_PROBLEM_: Print again only this span: the line with "Build this scene", the line with "PI = math.pi", and all lines between them, exactly as given.

_RAW RECORDS_:

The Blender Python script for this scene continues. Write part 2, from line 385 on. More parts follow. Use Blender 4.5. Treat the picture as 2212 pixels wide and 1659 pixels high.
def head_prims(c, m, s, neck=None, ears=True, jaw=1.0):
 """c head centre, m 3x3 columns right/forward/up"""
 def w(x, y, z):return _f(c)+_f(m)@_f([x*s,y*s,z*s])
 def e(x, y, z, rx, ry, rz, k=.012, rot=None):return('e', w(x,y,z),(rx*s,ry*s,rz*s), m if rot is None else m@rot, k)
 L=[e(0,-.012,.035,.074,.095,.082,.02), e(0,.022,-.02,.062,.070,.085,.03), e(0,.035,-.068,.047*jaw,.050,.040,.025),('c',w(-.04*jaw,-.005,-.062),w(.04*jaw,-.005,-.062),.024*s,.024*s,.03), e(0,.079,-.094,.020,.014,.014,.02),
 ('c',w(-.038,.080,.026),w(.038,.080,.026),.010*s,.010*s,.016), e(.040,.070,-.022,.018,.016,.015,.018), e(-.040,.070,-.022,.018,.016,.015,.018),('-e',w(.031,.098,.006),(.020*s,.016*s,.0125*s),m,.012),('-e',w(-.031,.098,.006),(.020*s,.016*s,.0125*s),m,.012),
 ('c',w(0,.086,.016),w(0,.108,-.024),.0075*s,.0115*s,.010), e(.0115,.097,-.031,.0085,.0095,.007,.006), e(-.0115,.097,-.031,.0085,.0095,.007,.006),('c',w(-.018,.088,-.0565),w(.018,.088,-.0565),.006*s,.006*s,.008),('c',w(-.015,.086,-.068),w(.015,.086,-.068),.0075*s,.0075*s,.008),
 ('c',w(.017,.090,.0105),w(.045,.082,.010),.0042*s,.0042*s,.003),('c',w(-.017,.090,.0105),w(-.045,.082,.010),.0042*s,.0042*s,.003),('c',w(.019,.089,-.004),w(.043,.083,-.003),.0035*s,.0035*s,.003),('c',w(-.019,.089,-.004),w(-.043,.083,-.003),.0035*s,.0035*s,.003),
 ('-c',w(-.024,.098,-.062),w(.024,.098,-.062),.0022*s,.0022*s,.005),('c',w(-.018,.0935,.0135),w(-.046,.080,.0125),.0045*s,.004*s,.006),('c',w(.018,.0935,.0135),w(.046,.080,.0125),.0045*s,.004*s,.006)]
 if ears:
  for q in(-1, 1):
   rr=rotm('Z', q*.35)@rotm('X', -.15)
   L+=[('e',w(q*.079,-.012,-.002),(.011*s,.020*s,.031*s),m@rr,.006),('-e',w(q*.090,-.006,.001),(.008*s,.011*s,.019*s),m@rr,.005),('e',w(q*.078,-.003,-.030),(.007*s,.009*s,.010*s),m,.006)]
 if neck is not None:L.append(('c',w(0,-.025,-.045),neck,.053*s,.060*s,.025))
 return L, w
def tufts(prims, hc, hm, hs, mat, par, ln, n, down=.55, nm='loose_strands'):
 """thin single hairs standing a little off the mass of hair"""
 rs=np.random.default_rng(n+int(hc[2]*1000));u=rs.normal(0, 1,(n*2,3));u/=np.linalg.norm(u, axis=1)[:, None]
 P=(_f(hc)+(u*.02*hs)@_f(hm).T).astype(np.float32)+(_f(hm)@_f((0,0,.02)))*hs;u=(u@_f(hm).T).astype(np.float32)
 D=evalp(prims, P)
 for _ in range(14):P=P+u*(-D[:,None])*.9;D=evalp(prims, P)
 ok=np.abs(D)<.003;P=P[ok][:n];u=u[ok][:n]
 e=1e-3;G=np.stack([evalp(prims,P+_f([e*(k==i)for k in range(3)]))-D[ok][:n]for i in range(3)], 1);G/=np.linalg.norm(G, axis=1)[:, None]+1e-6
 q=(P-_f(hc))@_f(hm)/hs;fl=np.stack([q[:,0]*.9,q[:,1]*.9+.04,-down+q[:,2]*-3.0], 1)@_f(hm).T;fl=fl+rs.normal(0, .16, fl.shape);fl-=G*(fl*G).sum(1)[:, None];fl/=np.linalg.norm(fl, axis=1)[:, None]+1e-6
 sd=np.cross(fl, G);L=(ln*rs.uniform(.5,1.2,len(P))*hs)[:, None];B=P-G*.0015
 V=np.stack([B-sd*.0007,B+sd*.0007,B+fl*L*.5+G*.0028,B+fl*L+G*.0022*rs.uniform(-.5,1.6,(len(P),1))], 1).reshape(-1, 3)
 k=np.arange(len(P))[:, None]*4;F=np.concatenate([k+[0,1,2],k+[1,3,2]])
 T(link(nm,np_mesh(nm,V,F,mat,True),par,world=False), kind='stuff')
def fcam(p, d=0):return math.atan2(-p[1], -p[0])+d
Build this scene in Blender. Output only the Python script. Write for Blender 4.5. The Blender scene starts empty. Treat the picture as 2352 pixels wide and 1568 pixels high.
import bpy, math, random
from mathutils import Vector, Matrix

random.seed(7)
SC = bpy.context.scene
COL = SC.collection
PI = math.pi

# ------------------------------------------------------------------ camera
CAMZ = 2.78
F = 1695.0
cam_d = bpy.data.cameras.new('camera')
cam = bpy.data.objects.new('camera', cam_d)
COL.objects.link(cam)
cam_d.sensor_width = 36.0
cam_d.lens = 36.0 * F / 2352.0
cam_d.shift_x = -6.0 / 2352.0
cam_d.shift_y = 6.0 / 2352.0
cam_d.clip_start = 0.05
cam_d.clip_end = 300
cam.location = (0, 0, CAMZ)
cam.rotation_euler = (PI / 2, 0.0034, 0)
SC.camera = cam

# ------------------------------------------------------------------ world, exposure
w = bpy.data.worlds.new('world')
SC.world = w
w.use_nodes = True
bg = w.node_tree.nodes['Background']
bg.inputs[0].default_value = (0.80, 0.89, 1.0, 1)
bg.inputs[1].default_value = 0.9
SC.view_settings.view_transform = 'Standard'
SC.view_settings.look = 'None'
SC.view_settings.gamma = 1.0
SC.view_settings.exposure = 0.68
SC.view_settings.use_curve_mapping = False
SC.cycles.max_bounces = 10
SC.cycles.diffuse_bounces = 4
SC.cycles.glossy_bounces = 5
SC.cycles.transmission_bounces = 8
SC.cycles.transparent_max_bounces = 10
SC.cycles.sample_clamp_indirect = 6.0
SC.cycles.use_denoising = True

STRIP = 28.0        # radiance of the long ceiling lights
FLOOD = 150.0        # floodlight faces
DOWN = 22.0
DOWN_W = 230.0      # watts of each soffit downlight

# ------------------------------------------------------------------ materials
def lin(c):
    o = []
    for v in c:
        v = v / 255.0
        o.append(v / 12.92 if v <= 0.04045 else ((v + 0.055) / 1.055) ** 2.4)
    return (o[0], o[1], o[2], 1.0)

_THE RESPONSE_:
Build this scene in Blender. Output only the Python script. Write for Blender 4.5. The Blender scene starts empty. Treat the picture as 2352 pixels wide and 1568 pixels high.
import bpy, math, random
from mathutils import Vector, Matrix

random.seed(7)
SC = bpy.context.scene
COL = SC.collection
PI = math.pi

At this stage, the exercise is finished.